---------- DATASET ROWS

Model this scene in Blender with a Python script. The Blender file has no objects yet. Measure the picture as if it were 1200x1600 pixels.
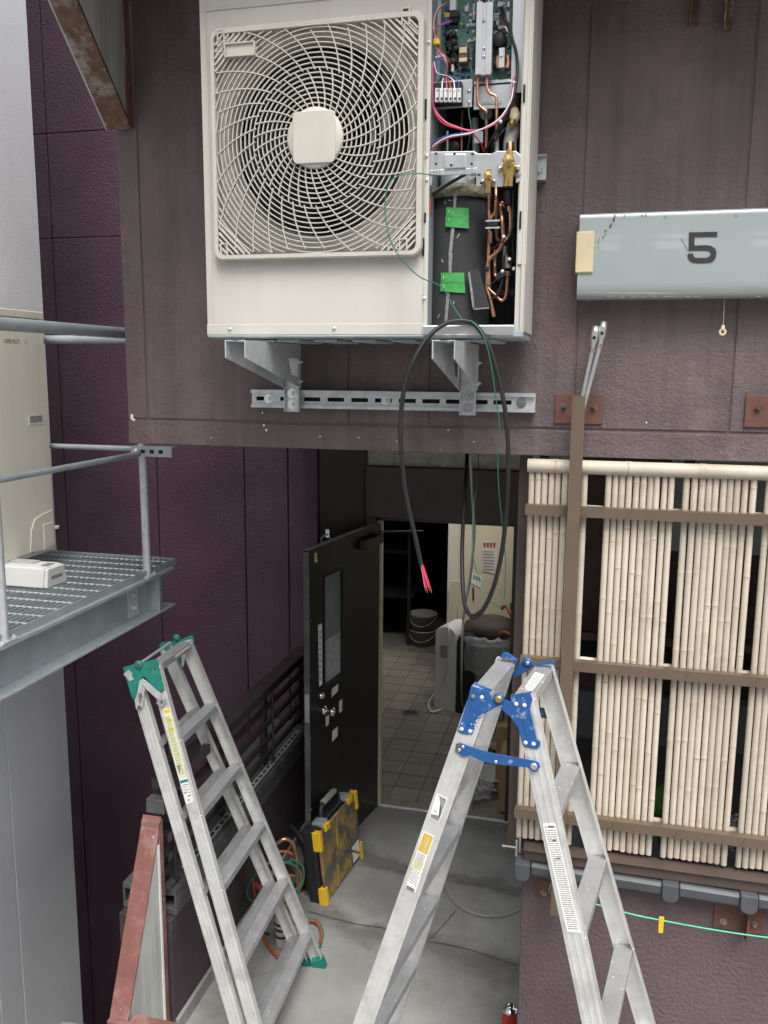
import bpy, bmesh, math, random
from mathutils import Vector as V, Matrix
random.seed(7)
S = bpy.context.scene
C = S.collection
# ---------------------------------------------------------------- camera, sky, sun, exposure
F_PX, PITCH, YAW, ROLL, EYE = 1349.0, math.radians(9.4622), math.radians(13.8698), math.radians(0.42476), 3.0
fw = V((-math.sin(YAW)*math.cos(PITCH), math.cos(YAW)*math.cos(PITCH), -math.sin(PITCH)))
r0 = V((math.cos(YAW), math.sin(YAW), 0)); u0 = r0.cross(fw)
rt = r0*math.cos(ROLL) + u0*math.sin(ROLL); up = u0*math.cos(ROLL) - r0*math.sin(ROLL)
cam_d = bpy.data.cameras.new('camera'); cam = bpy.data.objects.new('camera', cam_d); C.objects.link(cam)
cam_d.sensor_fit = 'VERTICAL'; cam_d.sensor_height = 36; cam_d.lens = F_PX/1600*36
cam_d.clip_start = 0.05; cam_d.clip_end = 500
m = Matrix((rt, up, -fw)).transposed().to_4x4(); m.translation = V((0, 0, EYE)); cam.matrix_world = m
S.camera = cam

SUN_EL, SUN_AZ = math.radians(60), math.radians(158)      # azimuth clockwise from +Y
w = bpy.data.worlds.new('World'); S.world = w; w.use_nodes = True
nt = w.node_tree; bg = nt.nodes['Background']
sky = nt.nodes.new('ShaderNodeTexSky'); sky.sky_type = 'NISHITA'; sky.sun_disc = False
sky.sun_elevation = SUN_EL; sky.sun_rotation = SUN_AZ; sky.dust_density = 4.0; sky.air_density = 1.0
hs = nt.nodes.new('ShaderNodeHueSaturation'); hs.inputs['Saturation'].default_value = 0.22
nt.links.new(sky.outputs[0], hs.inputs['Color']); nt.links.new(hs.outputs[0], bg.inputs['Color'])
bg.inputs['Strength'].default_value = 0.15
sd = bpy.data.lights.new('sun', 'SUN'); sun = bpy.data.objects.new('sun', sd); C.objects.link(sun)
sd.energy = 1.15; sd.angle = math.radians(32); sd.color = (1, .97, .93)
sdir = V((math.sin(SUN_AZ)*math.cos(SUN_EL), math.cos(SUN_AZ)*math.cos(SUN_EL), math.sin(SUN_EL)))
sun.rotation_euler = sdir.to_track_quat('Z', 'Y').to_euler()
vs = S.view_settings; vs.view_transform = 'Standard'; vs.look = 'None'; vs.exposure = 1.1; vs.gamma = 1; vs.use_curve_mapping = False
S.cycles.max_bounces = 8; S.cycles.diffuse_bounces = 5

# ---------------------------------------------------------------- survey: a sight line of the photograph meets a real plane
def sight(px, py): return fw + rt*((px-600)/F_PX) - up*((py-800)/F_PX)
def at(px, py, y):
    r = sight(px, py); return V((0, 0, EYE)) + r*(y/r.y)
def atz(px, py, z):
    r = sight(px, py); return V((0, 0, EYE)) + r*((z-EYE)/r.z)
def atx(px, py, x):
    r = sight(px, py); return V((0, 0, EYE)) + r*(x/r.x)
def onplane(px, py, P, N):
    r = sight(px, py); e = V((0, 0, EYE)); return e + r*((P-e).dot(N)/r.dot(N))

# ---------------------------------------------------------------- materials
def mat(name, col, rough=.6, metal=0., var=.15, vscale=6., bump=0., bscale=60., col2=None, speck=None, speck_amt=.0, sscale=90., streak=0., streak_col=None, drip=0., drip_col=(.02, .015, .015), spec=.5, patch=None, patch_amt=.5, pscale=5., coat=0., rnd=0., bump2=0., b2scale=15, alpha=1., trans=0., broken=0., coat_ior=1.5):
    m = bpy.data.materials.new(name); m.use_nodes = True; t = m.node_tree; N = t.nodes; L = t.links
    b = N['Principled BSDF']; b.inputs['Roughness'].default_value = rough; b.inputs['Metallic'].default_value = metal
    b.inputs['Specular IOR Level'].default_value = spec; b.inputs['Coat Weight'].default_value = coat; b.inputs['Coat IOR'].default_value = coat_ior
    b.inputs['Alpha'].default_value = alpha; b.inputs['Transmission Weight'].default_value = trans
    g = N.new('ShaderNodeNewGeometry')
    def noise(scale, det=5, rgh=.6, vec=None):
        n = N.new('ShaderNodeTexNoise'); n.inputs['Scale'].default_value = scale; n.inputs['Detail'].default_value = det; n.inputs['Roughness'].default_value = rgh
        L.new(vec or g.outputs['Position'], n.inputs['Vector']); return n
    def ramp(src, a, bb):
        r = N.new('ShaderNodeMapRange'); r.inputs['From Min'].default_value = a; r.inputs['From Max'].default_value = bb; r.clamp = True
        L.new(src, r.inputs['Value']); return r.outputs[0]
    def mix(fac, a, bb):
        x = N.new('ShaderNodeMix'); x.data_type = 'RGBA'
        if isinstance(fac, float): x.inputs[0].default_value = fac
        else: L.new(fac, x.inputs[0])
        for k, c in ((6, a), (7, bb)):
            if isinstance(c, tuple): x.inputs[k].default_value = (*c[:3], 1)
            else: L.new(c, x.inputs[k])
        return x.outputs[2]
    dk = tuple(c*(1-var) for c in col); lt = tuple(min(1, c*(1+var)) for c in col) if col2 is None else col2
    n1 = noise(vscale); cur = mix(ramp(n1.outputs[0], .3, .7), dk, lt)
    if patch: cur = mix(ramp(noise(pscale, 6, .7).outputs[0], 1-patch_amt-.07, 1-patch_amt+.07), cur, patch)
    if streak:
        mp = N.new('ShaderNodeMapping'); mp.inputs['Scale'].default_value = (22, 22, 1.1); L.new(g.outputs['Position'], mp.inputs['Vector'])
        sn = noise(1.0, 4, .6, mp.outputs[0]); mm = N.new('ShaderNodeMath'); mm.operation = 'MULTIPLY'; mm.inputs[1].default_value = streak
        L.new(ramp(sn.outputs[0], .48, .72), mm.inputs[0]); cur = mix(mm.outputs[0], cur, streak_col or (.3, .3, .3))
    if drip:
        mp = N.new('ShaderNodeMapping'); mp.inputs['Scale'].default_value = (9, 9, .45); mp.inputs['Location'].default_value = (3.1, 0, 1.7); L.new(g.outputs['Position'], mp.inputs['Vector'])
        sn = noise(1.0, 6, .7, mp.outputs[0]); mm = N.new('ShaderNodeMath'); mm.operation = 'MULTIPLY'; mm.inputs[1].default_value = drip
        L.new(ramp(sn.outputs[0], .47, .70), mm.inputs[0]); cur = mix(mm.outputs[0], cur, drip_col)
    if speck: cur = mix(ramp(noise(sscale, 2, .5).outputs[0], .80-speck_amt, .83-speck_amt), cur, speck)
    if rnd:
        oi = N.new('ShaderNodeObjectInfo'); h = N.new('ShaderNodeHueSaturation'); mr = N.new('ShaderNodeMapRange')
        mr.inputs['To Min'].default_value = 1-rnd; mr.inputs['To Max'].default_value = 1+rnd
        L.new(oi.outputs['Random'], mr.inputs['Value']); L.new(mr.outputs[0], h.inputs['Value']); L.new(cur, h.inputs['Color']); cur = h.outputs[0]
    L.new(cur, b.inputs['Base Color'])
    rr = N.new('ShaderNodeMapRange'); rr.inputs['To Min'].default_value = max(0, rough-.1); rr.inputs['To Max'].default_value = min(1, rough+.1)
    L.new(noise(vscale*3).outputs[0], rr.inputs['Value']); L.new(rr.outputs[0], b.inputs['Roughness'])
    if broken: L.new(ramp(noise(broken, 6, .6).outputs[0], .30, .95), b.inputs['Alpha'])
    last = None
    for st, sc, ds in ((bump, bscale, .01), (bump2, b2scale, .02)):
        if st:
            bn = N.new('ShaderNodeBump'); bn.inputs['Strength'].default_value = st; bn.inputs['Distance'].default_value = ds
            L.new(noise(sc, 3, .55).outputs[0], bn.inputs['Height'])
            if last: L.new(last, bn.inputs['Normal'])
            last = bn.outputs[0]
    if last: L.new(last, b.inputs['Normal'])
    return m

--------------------
---------- DATASET ROWS

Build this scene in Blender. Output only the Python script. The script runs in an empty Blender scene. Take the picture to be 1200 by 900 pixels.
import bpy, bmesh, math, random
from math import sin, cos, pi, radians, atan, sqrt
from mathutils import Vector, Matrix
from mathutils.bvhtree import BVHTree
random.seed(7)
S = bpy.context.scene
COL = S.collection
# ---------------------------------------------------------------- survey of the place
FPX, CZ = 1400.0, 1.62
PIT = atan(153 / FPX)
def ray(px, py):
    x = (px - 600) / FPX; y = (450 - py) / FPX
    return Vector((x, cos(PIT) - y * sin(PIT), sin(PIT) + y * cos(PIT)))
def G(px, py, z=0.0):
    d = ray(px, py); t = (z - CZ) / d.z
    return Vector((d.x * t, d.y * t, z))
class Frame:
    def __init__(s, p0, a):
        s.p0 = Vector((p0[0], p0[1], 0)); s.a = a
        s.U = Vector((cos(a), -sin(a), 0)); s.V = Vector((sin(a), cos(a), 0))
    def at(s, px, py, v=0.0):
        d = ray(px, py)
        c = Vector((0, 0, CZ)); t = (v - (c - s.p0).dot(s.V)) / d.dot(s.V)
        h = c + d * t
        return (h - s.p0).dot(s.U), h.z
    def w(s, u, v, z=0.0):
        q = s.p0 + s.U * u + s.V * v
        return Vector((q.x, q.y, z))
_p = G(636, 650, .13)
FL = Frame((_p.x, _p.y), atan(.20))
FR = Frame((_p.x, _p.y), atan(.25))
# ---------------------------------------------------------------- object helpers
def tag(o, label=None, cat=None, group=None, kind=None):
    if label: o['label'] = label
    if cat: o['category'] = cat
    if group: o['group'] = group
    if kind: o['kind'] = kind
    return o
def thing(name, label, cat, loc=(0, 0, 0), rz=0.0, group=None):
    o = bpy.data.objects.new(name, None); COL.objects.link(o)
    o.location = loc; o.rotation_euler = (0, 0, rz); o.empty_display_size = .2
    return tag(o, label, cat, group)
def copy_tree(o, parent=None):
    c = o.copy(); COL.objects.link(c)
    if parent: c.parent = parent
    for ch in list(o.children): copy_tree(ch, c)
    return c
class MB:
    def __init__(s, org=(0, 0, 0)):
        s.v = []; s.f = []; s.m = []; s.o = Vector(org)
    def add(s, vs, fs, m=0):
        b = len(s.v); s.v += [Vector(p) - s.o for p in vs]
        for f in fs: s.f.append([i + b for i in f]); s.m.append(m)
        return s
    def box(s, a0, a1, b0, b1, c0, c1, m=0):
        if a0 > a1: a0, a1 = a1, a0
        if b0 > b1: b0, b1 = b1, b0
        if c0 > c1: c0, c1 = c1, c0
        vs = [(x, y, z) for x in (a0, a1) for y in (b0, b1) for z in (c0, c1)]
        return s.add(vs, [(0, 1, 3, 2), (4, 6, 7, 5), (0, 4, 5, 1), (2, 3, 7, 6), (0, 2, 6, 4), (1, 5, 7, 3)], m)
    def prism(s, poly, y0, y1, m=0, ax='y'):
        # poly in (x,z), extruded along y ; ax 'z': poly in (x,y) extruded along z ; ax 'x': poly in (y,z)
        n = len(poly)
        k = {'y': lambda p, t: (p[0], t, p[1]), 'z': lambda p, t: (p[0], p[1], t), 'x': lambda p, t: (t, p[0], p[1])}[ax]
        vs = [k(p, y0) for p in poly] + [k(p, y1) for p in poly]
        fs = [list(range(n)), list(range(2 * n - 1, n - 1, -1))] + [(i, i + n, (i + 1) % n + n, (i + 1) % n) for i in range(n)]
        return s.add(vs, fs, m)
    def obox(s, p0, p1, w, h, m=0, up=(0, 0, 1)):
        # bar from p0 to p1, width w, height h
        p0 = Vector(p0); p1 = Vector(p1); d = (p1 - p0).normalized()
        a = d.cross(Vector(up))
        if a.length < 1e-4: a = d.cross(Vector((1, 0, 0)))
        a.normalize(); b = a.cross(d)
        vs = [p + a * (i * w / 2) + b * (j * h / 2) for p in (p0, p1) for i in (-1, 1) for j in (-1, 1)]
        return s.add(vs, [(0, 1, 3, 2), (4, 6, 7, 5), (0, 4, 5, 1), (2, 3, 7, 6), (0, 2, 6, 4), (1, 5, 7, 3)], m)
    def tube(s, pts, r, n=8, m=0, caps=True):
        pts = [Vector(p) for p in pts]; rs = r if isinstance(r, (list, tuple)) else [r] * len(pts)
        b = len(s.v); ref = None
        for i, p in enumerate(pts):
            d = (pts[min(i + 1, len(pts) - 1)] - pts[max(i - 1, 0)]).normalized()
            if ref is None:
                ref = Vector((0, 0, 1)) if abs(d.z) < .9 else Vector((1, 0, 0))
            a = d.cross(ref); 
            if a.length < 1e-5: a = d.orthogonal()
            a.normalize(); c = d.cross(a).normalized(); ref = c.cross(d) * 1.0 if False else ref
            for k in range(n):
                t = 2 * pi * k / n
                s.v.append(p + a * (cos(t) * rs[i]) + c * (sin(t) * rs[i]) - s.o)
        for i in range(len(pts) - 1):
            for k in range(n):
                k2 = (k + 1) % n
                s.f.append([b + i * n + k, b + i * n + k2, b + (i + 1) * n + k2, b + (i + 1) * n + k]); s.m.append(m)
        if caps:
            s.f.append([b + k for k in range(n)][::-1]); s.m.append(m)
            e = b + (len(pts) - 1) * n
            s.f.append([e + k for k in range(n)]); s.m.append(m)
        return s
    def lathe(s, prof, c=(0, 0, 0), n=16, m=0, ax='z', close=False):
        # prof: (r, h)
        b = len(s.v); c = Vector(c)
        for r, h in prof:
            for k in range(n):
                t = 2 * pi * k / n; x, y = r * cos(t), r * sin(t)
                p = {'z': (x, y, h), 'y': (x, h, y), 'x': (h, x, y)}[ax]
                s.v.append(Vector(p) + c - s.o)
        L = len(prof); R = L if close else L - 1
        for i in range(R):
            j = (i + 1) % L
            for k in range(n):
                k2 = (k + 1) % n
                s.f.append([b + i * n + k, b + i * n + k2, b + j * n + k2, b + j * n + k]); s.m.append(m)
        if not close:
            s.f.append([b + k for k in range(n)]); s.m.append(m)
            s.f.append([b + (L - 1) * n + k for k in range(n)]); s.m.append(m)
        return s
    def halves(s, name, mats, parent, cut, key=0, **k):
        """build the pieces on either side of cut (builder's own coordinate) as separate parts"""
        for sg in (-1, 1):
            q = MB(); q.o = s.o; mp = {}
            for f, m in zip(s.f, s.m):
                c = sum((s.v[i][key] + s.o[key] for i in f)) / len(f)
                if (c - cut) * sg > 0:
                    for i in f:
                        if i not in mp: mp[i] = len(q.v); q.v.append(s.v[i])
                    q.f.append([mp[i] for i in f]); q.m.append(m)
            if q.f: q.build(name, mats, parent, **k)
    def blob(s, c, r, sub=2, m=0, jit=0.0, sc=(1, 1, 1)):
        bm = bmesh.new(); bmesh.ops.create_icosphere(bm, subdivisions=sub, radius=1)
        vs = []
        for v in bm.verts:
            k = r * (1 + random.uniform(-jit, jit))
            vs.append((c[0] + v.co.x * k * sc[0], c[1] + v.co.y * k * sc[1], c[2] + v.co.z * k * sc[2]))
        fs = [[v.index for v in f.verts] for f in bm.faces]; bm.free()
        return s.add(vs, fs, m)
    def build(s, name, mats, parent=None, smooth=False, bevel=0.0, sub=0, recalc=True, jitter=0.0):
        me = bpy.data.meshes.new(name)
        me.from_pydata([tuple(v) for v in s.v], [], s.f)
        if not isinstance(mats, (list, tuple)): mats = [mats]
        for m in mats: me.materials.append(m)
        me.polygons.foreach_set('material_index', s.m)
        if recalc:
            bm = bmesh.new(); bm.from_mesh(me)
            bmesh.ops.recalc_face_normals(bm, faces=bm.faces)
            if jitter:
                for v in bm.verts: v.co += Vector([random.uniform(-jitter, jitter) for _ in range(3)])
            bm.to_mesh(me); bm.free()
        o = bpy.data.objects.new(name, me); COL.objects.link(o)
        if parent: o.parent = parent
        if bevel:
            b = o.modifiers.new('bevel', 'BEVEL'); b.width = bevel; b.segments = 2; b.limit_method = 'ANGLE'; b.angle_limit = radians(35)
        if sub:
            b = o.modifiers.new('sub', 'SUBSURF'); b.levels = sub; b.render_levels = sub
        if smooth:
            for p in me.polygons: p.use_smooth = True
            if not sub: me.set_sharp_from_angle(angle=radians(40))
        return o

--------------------
---------- DATASET ROWS

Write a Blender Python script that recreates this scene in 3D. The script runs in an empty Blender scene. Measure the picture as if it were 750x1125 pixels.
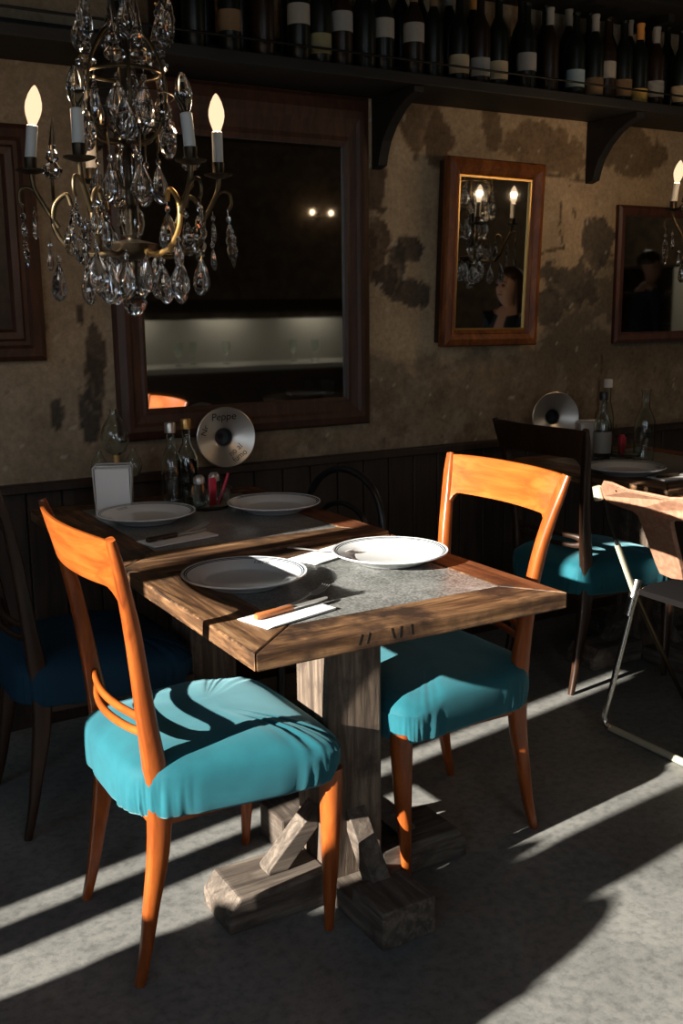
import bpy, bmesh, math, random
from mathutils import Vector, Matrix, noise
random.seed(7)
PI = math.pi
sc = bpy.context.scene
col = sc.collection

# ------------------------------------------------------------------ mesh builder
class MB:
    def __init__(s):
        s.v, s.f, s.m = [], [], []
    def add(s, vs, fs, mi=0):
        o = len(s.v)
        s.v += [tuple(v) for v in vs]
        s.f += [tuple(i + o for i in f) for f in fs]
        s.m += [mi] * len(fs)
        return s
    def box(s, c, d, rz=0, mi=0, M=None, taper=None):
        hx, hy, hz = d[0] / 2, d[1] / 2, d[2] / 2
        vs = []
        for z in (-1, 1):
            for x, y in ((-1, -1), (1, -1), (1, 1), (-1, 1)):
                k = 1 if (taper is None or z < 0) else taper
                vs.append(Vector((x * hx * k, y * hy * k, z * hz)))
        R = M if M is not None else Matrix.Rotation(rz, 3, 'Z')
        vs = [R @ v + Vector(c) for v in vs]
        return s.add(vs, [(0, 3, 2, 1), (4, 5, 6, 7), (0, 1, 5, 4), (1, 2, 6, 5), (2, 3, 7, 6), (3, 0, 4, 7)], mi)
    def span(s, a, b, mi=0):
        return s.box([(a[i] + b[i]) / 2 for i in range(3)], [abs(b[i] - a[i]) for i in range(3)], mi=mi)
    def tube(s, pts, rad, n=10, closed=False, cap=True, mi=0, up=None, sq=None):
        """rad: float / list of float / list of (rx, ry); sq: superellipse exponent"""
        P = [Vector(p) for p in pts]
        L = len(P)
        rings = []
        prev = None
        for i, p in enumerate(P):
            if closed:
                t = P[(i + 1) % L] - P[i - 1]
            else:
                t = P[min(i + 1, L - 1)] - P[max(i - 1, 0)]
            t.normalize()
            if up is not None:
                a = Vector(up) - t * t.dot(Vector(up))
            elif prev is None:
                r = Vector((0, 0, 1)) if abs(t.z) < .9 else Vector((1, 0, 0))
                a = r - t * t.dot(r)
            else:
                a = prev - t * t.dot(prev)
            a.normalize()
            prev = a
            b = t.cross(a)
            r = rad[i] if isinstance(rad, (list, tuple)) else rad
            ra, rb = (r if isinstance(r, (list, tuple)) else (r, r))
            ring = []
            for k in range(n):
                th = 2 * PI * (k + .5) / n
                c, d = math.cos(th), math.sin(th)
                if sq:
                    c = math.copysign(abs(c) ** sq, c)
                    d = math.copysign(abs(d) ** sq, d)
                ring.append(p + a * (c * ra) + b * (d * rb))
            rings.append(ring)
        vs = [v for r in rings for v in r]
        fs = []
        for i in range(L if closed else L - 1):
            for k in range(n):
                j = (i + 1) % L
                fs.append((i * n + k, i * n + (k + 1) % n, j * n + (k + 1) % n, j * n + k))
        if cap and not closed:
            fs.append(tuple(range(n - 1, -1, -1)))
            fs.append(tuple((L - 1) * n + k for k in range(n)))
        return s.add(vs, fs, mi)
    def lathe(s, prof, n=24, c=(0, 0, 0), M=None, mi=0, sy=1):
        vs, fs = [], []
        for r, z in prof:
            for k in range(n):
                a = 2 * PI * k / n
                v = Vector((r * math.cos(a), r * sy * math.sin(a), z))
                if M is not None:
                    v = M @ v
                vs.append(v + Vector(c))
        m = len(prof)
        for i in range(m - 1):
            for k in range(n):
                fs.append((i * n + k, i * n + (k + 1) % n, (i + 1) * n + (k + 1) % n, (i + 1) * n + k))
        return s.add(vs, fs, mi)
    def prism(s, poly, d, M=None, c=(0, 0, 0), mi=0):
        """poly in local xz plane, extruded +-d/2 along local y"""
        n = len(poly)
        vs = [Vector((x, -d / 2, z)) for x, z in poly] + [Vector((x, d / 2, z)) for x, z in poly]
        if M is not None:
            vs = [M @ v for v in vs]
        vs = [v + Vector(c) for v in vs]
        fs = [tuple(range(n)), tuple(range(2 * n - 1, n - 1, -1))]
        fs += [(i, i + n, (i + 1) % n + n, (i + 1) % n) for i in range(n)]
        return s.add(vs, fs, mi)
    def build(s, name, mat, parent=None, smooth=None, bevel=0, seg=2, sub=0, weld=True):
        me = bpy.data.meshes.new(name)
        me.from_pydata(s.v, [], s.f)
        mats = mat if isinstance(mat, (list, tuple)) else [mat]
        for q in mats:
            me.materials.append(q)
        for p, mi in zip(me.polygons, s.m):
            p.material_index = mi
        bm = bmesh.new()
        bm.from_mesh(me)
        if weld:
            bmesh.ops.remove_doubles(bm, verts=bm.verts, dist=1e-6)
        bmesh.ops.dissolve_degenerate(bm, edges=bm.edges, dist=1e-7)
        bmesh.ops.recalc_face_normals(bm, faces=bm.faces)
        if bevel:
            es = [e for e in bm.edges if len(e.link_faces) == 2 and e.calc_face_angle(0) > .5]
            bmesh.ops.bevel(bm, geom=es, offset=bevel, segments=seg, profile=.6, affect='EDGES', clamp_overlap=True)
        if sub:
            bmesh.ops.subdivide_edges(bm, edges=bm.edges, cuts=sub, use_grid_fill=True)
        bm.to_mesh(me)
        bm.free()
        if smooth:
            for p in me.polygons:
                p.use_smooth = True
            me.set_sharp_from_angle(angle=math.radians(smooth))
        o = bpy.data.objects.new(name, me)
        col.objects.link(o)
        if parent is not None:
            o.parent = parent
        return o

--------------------

▸ DO THIS
With the pictures removed from your copy, retype the lines above from the one that contains "Write a Blender" through the one that contains "col = sc.collection", exactly.

▸ SOLUTION BELOW
Write a Blender Python script that recreates this scene in 3D. The script runs in an empty Blender scene. Measure the picture as if it were 750x1125 pixels.
import bpy, bmesh, math, random
from mathutils import Vector, Matrix, noise
random.seed(7)
PI = math.pi
sc = bpy.context.scene
col = sc.collection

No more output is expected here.